> _Exercise instructions_:
Print exactly, please, the lines from the top of the entries below up to and including the line with "french doorway', 'switch')", and nothing else; pictures are excluded.
===== Raw data
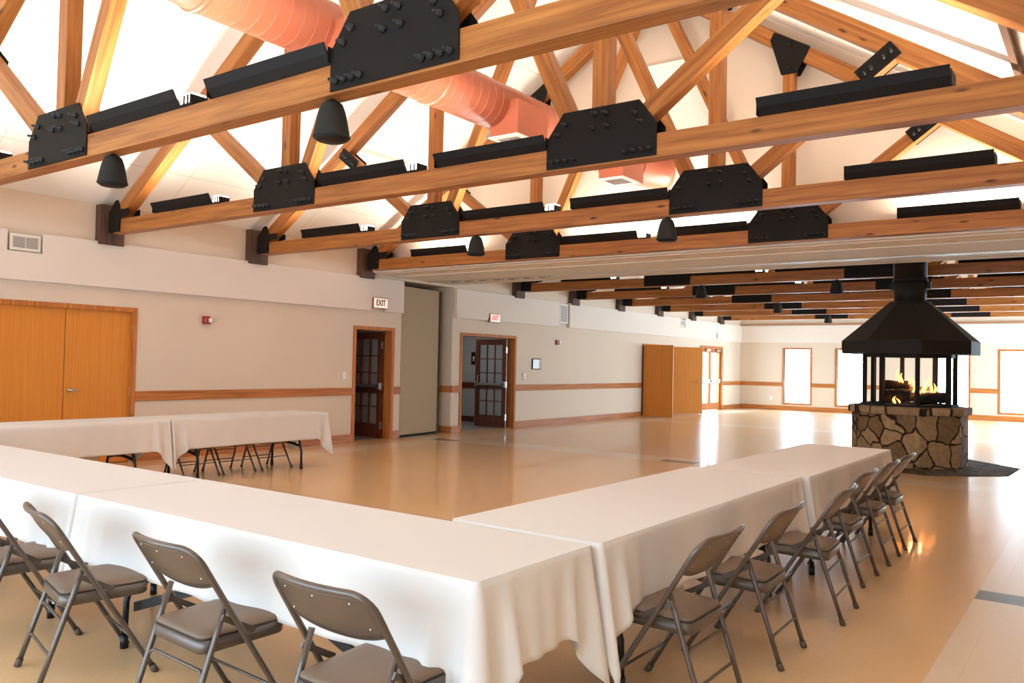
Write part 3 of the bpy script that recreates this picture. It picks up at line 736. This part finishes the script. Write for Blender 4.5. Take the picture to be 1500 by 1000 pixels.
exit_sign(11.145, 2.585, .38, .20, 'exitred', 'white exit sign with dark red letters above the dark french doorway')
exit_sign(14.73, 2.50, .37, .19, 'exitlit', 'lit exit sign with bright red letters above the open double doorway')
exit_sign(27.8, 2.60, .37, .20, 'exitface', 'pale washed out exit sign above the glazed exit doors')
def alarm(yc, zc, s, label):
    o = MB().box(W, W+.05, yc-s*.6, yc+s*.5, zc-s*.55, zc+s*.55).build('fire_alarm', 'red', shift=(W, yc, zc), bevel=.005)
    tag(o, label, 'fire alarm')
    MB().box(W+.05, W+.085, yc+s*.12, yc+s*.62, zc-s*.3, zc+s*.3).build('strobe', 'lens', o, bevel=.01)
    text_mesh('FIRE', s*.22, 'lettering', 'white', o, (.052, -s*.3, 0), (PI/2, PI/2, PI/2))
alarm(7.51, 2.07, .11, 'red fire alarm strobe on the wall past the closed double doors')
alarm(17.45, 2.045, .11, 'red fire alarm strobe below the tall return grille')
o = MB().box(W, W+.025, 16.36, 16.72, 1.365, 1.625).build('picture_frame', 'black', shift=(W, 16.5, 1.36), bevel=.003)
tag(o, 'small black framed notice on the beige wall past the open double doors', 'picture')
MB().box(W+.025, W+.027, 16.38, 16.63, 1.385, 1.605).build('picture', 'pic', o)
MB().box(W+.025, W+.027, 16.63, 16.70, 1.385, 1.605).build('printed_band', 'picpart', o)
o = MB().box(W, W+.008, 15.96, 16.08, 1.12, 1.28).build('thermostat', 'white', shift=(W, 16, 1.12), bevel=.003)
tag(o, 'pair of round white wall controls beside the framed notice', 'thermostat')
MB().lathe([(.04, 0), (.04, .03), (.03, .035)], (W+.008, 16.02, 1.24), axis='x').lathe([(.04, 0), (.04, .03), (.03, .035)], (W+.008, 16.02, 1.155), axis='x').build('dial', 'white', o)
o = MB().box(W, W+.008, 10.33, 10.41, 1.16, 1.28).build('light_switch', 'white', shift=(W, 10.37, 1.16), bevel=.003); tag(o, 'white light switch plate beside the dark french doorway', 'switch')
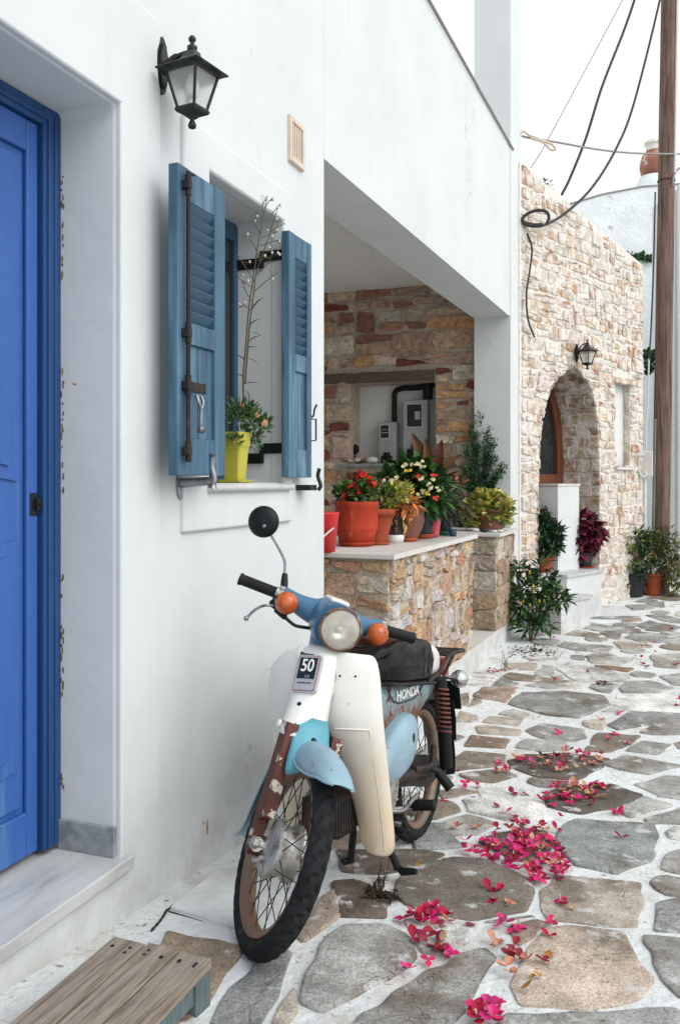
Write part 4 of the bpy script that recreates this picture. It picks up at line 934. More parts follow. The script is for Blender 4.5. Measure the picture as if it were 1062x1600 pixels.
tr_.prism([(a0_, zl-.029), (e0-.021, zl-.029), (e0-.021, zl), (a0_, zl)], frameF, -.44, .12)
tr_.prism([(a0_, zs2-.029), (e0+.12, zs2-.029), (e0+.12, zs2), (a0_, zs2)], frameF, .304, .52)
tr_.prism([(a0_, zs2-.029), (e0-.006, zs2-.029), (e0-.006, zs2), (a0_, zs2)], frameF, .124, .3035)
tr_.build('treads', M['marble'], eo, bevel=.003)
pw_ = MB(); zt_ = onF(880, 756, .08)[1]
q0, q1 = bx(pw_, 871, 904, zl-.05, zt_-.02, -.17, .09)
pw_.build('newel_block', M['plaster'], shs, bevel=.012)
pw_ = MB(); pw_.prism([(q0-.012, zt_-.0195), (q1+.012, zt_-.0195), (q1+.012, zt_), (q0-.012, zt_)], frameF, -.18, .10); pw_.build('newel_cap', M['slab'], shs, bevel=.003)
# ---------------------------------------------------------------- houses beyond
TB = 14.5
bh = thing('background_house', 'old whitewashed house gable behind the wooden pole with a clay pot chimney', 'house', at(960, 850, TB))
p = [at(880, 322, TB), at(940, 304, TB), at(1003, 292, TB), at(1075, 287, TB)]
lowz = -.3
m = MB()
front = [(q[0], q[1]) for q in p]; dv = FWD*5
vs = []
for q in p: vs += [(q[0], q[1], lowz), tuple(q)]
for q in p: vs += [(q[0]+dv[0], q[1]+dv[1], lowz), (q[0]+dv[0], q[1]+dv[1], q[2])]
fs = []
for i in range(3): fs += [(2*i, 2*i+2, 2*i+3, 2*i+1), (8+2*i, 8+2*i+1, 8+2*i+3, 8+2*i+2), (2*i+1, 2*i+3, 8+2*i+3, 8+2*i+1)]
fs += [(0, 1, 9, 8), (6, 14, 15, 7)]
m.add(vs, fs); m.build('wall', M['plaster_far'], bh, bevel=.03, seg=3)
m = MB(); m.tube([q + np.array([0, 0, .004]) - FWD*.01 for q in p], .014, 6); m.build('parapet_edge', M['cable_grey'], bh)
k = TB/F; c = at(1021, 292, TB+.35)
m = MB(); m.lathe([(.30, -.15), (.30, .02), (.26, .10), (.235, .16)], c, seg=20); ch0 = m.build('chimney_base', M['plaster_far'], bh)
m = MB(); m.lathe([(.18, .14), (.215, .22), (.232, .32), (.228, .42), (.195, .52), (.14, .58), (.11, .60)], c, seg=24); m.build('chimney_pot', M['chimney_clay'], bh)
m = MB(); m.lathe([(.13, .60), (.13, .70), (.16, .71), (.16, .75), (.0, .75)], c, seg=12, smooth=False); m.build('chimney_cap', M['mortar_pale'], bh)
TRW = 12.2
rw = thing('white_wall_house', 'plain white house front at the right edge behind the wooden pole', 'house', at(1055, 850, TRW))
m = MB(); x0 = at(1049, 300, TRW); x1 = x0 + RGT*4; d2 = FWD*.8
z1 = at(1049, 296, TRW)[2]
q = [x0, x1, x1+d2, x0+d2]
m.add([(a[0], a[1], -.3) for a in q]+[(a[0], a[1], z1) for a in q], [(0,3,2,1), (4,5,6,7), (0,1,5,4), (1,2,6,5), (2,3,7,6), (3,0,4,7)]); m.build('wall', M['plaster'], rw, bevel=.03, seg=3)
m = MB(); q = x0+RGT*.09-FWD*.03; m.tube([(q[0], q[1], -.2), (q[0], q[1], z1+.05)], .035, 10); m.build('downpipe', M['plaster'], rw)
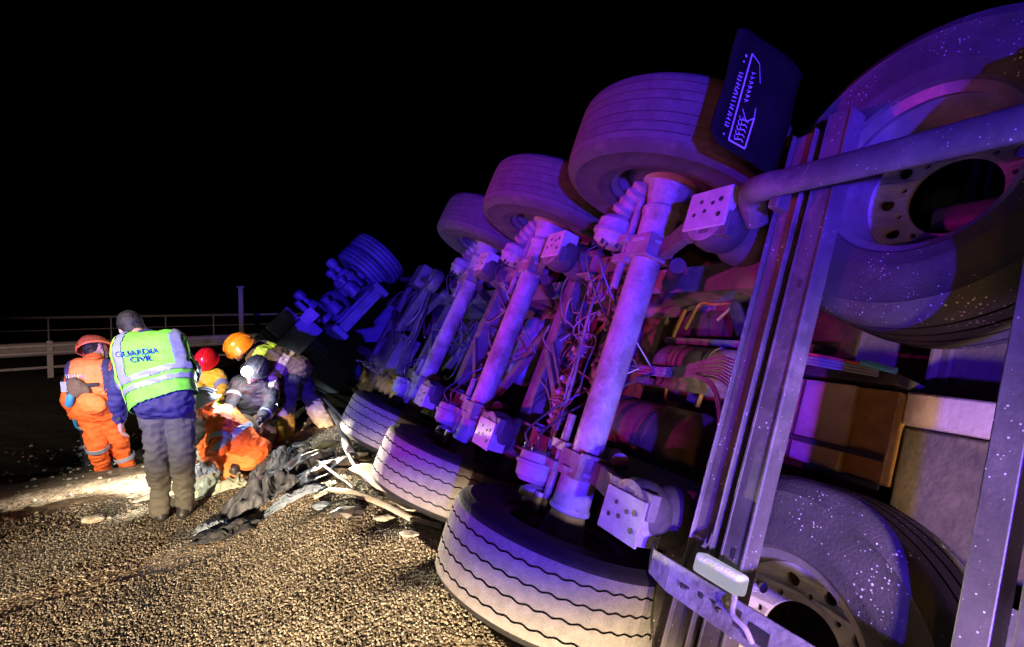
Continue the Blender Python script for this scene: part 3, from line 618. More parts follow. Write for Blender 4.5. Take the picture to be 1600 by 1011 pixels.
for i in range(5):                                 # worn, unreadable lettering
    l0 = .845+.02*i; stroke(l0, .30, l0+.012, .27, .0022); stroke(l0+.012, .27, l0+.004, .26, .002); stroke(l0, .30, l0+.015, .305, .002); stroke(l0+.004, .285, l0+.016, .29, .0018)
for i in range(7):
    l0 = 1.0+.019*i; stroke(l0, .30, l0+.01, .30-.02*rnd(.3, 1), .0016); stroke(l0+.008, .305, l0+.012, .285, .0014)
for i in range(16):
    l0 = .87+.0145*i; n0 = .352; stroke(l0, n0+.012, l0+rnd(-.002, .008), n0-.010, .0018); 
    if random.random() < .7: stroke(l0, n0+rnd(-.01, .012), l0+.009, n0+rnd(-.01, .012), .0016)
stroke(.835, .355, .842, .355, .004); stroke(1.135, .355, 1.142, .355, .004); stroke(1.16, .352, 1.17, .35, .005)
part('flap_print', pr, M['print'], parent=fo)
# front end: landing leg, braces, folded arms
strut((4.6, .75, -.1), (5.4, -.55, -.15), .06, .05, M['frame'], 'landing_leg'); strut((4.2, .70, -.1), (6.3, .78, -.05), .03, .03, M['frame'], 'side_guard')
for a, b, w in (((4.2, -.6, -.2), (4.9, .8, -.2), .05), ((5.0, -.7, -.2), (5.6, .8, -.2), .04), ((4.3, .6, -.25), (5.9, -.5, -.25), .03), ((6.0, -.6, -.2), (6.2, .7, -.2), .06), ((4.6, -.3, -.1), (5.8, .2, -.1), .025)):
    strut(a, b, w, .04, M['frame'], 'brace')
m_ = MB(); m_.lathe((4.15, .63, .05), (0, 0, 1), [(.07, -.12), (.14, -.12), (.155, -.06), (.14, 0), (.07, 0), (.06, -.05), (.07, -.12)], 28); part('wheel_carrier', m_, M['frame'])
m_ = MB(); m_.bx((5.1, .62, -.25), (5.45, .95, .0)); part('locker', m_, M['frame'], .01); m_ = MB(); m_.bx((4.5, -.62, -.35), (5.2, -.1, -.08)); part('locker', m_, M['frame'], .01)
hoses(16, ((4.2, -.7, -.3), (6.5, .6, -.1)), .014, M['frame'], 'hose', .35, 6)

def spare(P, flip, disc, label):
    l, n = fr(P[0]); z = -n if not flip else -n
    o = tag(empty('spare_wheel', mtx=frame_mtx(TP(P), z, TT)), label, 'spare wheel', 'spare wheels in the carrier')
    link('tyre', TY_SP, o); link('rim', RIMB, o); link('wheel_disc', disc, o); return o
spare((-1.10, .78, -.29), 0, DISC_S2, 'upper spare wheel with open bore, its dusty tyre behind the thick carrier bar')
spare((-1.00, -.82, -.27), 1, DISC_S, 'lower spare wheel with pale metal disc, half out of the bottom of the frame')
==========
> _Exercise response_:
Write part 3 of the bpy script that recreates this picture. It picks up at line 736. This part finishes the script. Write for Blender 4.5. Take the picture to be 1500 by 1000 pixels.
exit_sign(11.145, 2.585, .38, .20, 'exitred', 'white exit sign with dark red letters above the dark french doorway')
exit_sign(14.73, 2.50, .37, .19, 'exitlit', 'lit exit sign with bright red letters above the open double doorway')
exit_sign(27.8, 2.60, .37, .20, 'exitface', 'pale washed out exit sign above the glazed exit doors')
def alarm(yc, zc, s, label):
    o = MB().box(W, W+.05, yc-s*.6, yc+s*.5, zc-s*.55, zc+s*.55).build('fire_alarm', 'red', shift=(W, yc, zc), bevel=.005)
    tag(o, label, 'fire alarm')
    MB().box(W+.05, W+.085, yc+s*.12, yc+s*.62, zc-s*.3, zc+s*.3).build('strobe', 'lens', o, bevel=.01)
    text_mesh('FIRE', s*.22, 'lettering', 'white', o, (.052, -s*.3, 0), (PI/2, PI/2, PI/2))
alarm(7.51, 2.07, .11, 'red fire alarm strobe on the wall past the closed double doors')
alarm(17.45, 2.045, .11, 'red fire alarm strobe below the tall return grille')
o = MB().box(W, W+.025, 16.36, 16.72, 1.365, 1.625).build('picture_frame', 'black', shift=(W, 16.5, 1.36), bevel=.003)
tag(o, 'small black framed notice on the beige wall past the open double doors', 'picture')
MB().box(W+.025, W+.027, 16.38, 16.63, 1.385, 1.605).build('picture', 'pic', o)
MB().box(W+.025, W+.027, 16.63, 16.70, 1.385, 1.605).build('printed_band', 'picpart', o)
o = MB().box(W, W+.008, 15.96, 16.08, 1.12, 1.28).build('thermostat', 'white', shift=(W, 16, 1.12), bevel=.003)
tag(o, 'pair of round white wall controls beside the framed notice', 'thermostat')
MB().lathe([(.04, 0), (.04, .03), (.03, .035)], (W+.008, 16.02, 1.24), axis='x').lathe([(.04, 0), (.04, .03), (.03, .035)], (W+.008, 16.02, 1.155), axis='x').build('dial', 'white', o)
o = MB().box(W, W+.008, 10.33, 10.41, 1.16, 1.28).build('light_switch', 'white', shift=(W, 10.37, 1.16), bevel=.003); tag(o, 'white light switch plate beside the dark french doorway', 'switch')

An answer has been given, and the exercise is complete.